The supplementary questions, the Swedish FSA said in its website yesterday, forms part of its investigations whether Borse Dubai's purchase of shares constituted a public takeover bid. The new set of questions concerning the options contracts are published on the regulator's website.
Replying to an earlier set of questions Borse Dubai had clarified to the Swedish regulator late on Tuesday that the book building process through which it acquired 4.9 per cent stake in OMX with options for a further 22.5 per cent does not constitute a public takeover offer under the Swedish Takeover Act or Swedish Takeover Rules.
The new set of five questions focus on the details of options contracts the Dubai firm signed with 21 hedge funds. As part of the new questions, the regulator has also demanded a copy of one of the option contracts as well as details of how and when Borse Dubai contacted the hedge funds and the nature of trading that followed.
In its detailed answer to an earlier questionnaire from the Swedish FSA, Borse Dubai had clarified that its purpose of buying shares in OMX was to acquire a large stake to pursue discussions with the board of OMX and with the company's large shareholders regarding future cooperation.

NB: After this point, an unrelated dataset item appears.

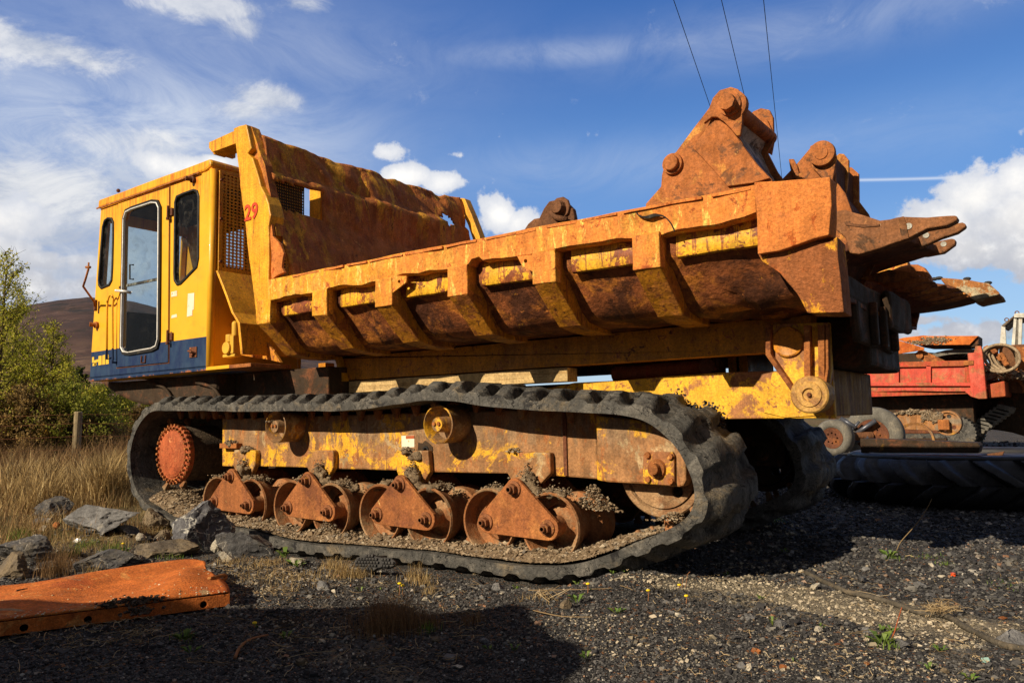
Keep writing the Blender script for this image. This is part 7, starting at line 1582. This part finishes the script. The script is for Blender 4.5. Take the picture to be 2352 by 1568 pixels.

Currently hedge funds have close to 25 per cent stake in OMX, which is widely seen as an advantage for the Dubai firm in the event of a bidding war with Nasdaq. While the American exchange's offer is priced at 208 Swedish crowns, Dubai bought OMX shares at 230 crowns.
Analysts see the latest move by the Swedish regulator as an attempt to establish the legality Borse Dubai's acquisition of OMX shares and if it constituted a public offer. The Dubai firm is expected to file the answers by next Monday.